IN A fascinating fusion of theatre and music, the Irish Chamber Orchestra come to the Town Hall Theatre with My Brother Peter, which explores the life and work of Peter Ilyich Tchaikovsky.
Devised and directed by Patrick Mason, and featuring actor Bosco Hogan along with the ICO, the show captures the achievement and tragedy of a man who created some of the greatest and most instantly recognisable music ever written.
Bosco Hogan plays Modest Tchaikovsky, the composer’s brother and first biographer - a man on a mission. The gossip surrounding his brother’s marriage, sexuality, and sudden death, is out of control. Moreover, Modest’s integrity as a reliable witness has been questioned by subsequent biographers and historians. He is here to scotch the rumours, and settle the truth – but certain truths are hard to tell. He invokes his brother’s music to prove his narrative. But music tells many stories, and none.

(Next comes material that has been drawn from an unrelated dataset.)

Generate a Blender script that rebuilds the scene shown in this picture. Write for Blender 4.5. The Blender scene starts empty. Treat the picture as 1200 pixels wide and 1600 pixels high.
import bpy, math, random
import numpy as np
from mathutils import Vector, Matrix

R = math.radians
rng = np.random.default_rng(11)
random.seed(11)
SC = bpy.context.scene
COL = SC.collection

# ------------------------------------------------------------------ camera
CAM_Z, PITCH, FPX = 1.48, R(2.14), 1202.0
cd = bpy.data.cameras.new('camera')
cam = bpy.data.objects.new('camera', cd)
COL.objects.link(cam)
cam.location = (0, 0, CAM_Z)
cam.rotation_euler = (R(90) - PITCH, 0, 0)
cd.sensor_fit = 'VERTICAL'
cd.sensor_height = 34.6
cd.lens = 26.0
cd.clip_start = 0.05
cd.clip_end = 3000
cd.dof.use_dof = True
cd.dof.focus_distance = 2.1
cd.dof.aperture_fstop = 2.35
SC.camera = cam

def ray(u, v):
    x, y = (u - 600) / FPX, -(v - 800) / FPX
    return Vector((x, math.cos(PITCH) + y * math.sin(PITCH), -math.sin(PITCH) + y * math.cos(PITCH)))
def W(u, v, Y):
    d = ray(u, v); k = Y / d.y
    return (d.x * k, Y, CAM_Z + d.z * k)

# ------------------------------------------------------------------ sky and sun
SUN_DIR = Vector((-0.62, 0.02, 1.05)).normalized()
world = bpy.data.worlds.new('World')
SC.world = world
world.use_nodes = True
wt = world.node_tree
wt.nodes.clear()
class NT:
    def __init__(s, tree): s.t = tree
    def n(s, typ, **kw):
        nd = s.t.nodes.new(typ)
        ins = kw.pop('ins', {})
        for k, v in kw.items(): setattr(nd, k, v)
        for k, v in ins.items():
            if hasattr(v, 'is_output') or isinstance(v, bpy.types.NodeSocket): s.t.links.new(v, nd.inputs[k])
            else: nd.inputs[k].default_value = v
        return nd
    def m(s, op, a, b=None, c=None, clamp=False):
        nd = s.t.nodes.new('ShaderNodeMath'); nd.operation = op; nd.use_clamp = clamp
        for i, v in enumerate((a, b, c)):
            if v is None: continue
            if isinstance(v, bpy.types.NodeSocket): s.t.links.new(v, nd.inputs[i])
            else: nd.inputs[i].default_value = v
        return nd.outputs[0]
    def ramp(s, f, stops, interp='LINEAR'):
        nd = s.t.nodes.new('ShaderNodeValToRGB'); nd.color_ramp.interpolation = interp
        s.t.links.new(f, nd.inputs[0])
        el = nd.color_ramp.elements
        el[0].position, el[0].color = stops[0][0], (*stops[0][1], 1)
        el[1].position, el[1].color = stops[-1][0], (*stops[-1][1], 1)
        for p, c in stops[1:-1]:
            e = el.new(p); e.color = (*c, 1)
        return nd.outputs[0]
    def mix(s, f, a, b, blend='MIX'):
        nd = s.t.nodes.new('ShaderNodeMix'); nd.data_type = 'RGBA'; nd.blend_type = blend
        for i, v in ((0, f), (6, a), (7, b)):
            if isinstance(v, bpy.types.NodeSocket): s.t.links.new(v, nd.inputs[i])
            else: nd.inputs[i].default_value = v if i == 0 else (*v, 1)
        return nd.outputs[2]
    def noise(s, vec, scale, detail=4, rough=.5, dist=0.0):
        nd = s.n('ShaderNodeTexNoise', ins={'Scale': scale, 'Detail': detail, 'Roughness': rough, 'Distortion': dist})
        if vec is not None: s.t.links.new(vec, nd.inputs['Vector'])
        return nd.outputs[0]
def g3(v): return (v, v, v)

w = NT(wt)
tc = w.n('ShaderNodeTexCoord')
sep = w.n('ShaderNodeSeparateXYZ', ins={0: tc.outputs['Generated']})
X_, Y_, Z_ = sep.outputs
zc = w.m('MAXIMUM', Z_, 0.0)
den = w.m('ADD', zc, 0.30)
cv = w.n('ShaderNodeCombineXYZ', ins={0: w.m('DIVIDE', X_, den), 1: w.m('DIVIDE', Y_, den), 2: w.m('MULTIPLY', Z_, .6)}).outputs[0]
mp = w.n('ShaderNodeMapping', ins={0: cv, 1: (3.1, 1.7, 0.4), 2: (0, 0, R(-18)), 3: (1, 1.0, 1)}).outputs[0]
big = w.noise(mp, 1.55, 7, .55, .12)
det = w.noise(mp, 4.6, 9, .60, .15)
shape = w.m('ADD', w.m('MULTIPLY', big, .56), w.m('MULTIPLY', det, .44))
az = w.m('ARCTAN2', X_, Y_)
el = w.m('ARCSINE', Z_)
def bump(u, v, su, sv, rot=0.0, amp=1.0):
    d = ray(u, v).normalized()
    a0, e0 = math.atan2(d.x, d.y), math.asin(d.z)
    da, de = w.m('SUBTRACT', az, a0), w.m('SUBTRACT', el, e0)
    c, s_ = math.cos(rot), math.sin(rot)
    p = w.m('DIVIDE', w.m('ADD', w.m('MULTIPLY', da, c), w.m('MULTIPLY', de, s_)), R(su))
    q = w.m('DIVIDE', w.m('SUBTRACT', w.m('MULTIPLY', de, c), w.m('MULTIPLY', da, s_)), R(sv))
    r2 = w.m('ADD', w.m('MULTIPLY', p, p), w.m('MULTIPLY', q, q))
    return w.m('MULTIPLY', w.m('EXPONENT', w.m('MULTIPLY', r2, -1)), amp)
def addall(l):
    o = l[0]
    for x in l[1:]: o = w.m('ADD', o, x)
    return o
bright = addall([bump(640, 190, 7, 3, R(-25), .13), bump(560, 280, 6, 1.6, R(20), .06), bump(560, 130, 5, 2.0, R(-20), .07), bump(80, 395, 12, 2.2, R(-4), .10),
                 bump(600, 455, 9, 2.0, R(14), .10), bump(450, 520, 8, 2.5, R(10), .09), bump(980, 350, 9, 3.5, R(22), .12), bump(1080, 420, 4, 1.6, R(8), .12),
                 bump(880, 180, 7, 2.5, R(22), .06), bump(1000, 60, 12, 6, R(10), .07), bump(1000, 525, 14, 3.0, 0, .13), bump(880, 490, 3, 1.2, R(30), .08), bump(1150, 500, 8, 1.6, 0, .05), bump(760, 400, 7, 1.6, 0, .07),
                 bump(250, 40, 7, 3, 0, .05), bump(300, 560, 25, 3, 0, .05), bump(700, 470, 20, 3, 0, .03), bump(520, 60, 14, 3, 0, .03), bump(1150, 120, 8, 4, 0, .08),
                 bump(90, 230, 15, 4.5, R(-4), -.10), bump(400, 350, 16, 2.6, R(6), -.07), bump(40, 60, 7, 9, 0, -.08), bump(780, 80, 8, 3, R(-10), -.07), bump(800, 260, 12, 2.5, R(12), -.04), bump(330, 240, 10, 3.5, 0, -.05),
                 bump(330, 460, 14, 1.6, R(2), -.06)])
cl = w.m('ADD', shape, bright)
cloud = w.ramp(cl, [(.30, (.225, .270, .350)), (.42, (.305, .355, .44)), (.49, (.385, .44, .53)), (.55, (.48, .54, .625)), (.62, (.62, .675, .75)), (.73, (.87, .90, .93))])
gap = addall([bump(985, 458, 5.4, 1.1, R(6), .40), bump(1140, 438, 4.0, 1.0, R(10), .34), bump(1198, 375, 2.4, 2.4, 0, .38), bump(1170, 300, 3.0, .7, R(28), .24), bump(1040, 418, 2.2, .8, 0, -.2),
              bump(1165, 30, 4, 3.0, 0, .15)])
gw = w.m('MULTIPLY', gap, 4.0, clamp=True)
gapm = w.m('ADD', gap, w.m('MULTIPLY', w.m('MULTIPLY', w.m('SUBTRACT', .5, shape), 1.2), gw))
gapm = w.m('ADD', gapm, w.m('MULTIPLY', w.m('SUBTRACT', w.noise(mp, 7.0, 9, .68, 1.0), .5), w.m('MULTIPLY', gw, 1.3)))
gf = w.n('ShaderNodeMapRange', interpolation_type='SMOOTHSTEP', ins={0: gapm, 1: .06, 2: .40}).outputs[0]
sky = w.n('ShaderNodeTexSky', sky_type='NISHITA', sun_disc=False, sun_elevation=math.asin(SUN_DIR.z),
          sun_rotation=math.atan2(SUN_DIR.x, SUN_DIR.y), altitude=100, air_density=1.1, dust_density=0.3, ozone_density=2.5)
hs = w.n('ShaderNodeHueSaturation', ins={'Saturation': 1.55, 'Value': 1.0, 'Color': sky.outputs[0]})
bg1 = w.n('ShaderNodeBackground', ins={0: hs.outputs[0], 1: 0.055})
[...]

Hogan’s consummate skill, expressive voice, and wide versatility have made him one of Ireland’s most esteemed actors over a career that has spanned 35 years.

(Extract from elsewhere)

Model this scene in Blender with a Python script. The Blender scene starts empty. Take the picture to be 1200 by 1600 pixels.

“I’m looking forward to it immensely,” he says as he talks about My Brother Peter. “It’s a first for me, sharing a stage with an orchestra. The show covers Tchaikovsky’s life in general and tells us more about his character and the type of man he was, what he did and who he spoke to, all that kind of stuff. It’s an intimate look at what he himself was like.”
Hogan expands on the relationship between Tchaikovsky and his brother.

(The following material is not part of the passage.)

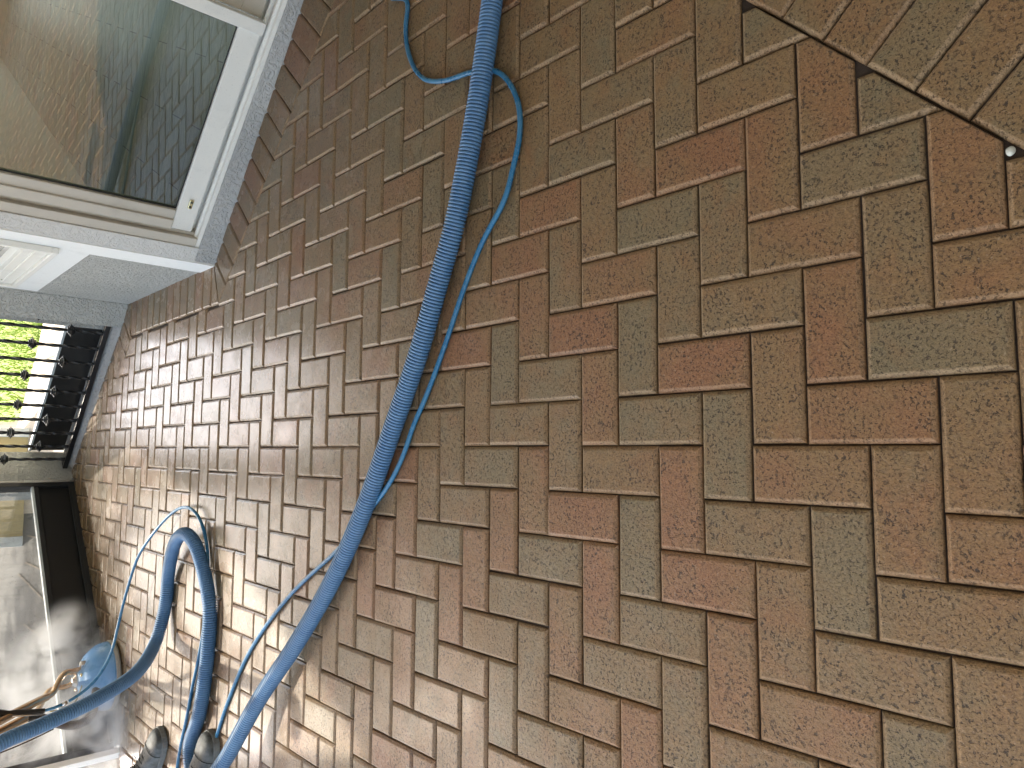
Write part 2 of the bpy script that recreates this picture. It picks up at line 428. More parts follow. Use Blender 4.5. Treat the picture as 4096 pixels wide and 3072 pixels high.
nS = -FS.n; cS = nS.dot(FS.p) + .01                # glazed screen
fcn = -FC.n; fcc = fcn.dot(FC.p) - .19
def region(poly, flags):
    c = sum(poly, Vector((0, 0))) / len(poly)
    if all(nL.dot(p) <= cL + 1e-4 for p in poly): pass
    elif all(p.x <= xW for p in poly): pass
    elif c.y > 1.364: poly, flags = clip(poly, flags, Vector((1, 0)), xW)
    else: poly, flags = clip(poly, flags, nL, cL)
    if len(poly) < 3: return poly, flags
    for n, cc in ((nE, cE), (nF, cF)):
        poly, flags = clip(poly, flags, n, cc)
        if len(poly) < 3: return poly, flags
    poly, flags = clip(poly, flags, nS, cS)
    if len(poly) < 3: return poly, flags
    # border beside the short facet
    c = sum(poly, Vector((0, 0))) / len(poly)
    tf = (c - FC.p).dot(FC.d)
    if -.25 < tf < .17 and c.x > .55 and c.y > 2.55: poly, flags = clip(poly, flags, fcn, fcc)
    return poly, flags
for p in range(-42, 42):
    for q in range(-21, 64):
        s = (p + q) % 4
        if s == 0: p1, q1 = p + 1, q + 2
        elif s == 2: p1, q1 = p + 2, q + 1
        else: continue
        x0, x1, y0, y1 = -q1 * S, -q * S, -p1 * S, -p * S
        poly = [Vector((x0, y0)), Vector((x1, y0)), Vector((x1, y1)), Vector((x0, y1))]
        poly, fl = region(poly, [True] * 4)
        if len(poly) >= 3: add_brick(poly, fl, tone_for((p, q)))
def soldier(fr, k0, k1, o0, o1, w=.1, t_off=0, key='s', clips=()):
    for k in range(k0, k1):
        a = t_off + k * w; b = a + w
        P = lambda t, o: fr.p + fr.d * t + fr.n * o
        poly = [P(a, o0), P(b, o0), P(b, o1), P(a, o1)]
        if area(poly) < 0: poly = poly[::-1]
        fl = [True] * 4
        for n, c in clips:
            poly, fl = clip(poly, fl, n, c)
            if len(poly) < 3: break
        if len(poly) >= 3: add_brick(poly, fl, tone_for((key, k)))
# along the door wall: line x+y=2.076 at 135 degrees
class F2:
    def __init__(s, p, d, n): s.p, s.d, s.n = Vector(p), Vector(d).normalized(), Vector(n).normalized()
mitre_n = Vector((.397, -.918)).normalized()      # splits the two borders at the house corner
mp = Vector((.71, 1.362)); md = (Vector((.887, 1.430)) - mp).normalized(); mn = Vector((-md.y, md.x))
bL = F2((1.057, 1.017), (1, -1), (1, 1))
soldier(bL, -5, 30, 0, .30, .0985, .004, 'L', clips=((mn, mn.dot(mp)),))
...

“Modest was the younger brother,” he says. “Peter took over the running of the family when their mother died, he was only 14 at the time. Their father had kind of withdrawn from the world.
“Peter took his duties very seriously, he took it upon himself to look after his siblings’ education, welfare, and moral formation, which was a remarkable thing to do given his own young age. Modest went on to be a playwright and novelist and he wrote an enormous two-volume biography of his brother. He was also a librettist and he collaborated with Peter on his operas, Iolanta and The Queen of Spades.”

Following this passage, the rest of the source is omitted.